Da come parla Marco Travaglio non si direbbe un tifoso juventino, invece lo è stato. Ora il calcio non lo segue più, se non sporadicamente, troppo corrotto proprio come succede nel mondo pallonaro. Il perchè lo spiega in questa frase: "Il calcio è in mano a quelli che sono più o meno i gruppi imprenditoriali/finanziari italiani, salvo qualche incursione un pò stravagante dall'estero. L'Italia ha la peggiore classe imprenditoriale d'Europa, anche gli imprenditori del calcio non è che diventino corretti e puliti quando amministrano il pallone. Pare che ci sia perfetta coerenza con la gestione delle aziende: plusvalenze, contratti, reati, magheggi per fingere di rispettare le regole di iscrizione al campionato nonostante, magari,anni, si scopra che quelle condizioni non c'erano. Non mi sembra di aver visto qualcuno pagare per questo".

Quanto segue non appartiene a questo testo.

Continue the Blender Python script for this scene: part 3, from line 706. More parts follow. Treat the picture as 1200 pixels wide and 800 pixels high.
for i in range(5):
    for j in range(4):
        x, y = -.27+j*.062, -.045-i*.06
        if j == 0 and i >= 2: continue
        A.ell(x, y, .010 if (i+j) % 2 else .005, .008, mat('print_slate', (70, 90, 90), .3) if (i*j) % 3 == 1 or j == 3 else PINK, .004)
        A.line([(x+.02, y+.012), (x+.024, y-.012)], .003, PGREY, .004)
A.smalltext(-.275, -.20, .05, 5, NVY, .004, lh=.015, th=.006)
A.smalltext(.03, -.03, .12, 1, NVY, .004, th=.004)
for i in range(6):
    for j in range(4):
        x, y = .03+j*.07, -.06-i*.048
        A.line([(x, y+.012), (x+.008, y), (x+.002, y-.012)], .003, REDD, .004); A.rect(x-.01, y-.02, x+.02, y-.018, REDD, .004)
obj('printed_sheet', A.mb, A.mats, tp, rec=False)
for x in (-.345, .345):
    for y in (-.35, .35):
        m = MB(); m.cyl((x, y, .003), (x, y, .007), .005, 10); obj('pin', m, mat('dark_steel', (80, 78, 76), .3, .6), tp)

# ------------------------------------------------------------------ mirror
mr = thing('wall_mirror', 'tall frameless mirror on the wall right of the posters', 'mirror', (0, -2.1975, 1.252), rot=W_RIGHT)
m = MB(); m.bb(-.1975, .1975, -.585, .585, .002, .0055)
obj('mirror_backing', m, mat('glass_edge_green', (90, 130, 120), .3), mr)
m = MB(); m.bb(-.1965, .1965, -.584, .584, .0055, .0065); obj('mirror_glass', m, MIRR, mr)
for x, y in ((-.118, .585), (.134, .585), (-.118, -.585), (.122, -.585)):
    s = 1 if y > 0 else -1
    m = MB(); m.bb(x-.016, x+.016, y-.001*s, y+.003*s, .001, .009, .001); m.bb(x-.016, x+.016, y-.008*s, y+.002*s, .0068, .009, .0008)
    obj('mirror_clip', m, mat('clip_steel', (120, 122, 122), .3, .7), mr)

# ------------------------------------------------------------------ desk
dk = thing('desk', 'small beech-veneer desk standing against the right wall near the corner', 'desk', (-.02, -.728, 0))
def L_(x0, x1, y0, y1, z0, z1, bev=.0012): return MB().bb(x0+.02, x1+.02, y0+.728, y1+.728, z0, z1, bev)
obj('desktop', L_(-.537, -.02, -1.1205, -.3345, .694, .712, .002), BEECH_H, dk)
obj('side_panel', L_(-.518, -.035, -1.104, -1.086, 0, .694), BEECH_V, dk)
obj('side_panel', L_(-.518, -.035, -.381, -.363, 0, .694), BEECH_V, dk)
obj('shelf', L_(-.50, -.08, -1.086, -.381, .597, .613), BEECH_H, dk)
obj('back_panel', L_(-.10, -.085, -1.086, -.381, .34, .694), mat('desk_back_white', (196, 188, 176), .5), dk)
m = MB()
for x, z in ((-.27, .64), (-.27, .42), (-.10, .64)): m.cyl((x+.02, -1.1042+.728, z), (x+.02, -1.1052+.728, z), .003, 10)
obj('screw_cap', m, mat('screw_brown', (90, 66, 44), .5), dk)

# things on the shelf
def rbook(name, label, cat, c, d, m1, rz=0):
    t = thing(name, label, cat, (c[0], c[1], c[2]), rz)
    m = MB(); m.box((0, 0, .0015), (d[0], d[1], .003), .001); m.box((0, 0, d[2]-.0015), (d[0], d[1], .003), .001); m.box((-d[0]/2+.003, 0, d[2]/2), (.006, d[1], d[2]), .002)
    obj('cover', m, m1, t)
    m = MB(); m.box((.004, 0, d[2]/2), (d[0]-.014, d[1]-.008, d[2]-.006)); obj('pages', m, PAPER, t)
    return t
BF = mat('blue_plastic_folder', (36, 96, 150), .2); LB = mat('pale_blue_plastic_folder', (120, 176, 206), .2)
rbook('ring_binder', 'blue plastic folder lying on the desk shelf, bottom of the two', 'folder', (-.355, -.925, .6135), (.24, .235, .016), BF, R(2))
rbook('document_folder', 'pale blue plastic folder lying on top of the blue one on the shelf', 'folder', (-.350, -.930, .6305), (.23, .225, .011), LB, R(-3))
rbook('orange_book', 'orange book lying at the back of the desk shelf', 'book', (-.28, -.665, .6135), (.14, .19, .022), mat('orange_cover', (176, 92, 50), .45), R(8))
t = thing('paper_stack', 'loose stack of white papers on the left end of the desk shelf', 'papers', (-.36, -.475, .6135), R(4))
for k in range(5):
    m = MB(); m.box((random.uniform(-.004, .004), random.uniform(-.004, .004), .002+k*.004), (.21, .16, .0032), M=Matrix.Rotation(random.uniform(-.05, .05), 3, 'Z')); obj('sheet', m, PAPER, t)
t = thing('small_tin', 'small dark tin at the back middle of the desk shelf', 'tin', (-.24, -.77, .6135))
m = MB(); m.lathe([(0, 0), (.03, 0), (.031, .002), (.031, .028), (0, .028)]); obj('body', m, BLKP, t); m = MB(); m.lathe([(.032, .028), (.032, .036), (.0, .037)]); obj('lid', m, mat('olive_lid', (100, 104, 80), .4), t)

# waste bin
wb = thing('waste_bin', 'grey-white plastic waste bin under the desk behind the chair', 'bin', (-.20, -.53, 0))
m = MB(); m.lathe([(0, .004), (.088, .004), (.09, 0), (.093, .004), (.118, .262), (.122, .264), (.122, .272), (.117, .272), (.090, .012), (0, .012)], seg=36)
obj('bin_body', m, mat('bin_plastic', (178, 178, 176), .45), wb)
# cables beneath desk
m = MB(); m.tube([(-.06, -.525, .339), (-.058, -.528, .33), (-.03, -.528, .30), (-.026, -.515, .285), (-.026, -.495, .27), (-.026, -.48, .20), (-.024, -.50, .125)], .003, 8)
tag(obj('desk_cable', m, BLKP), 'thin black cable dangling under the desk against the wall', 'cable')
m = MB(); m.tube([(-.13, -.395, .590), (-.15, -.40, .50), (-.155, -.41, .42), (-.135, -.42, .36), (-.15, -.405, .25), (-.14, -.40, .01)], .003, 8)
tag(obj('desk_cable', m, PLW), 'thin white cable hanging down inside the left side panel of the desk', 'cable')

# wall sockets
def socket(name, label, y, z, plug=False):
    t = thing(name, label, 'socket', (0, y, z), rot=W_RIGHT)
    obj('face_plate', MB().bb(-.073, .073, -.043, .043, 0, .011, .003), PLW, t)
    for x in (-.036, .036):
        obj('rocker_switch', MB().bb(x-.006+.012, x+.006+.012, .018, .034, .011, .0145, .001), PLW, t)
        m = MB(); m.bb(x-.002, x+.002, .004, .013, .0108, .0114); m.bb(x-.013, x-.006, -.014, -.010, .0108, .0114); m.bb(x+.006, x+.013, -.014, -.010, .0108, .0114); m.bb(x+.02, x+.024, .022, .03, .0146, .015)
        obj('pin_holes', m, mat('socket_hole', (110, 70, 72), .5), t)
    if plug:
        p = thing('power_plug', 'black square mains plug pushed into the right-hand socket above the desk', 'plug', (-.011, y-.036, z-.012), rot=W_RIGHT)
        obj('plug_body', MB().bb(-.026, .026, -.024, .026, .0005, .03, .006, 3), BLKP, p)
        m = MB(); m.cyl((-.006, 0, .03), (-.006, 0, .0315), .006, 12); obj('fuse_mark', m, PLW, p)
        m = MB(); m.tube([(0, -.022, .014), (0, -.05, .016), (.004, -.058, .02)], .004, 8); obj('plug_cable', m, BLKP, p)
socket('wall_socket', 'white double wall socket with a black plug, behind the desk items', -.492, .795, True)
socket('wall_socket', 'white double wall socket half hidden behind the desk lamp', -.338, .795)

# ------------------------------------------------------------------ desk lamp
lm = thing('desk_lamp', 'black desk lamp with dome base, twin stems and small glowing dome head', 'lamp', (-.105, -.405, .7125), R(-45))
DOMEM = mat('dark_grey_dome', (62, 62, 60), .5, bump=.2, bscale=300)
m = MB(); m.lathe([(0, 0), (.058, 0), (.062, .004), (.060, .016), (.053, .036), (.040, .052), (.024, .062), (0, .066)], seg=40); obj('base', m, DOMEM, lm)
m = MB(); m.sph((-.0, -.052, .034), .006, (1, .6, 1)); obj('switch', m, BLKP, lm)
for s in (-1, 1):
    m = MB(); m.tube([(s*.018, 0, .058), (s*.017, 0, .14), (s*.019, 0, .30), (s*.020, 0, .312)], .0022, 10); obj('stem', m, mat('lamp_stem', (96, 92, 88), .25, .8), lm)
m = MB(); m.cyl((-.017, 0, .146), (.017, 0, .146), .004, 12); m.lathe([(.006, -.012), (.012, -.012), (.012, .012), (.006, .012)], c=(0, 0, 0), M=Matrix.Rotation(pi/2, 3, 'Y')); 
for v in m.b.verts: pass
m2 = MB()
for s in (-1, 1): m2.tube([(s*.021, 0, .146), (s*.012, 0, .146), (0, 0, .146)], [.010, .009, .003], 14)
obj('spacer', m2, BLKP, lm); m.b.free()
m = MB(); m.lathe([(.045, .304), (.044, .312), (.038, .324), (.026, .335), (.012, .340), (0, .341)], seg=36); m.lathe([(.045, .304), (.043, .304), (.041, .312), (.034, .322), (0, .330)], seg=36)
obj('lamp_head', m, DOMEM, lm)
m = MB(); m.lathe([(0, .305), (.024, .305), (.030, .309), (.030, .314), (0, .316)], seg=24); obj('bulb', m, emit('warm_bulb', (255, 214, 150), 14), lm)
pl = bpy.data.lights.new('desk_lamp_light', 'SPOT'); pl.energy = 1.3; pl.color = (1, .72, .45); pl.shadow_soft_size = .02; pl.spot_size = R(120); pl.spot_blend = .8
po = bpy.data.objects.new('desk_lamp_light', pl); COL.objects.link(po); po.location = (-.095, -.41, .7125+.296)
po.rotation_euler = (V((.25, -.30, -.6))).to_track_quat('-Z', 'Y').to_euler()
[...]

La sua passione per la Juventus è venuta meno in un momento particolare, come lui stesso racconta: "Ero corrispondente di calcio per il giornale di Montanelli. Poi è arrivato Moggi e mi ha fatto passare tutta la passione: non credo più alla genuinità del calcio da quando ho visto Moggi in attività alla Juventus".

Travaglio ce l'ha con la Juventus per un motivo ben particolare. "Se la smettessero di dire che hanno vinto tutti gli scudetti che gli sono stati giustamente revocati, se accettassero le sentenze della giustizia sportiva e di quella ordinaria, e se interrompessero finalmente i legami con Moggi che Andrea Agnelli ha ripreso, purtroppo. Se accettassero la verità: sono retrocessi perchè truccavano i campionati, non per colpa della giustizia. La giustizia non scatta, se non ci sono gli illeciti e se uno viene retrocesso è per colpa degli illeciti". 

Travaglio parla anche della famiglia Agnelli, dell'involuzione di stile che stanno attuando figli e nipoti in questo periodo: "Gianni Agnelli era un furbo, non certamente un santo però aveva una cosa che quelli che sono venuti dopo di lui non hanno: aveva un po' di stile e, soprattutto, si sentiva un'istituzione. Non si sarebbe mai permesso di contestare le sentenze. Quando la Fiat finì nei guai disse ai suoi manager: "Andate e confessate". Magari faceva porcherie inaudite di nascosto ma non si sarebbe mai permesso di delegittimare e sputtanare le autorità come fa questo inqualificabile personaggio che porta il suo cognome che è il presidente della Juventus".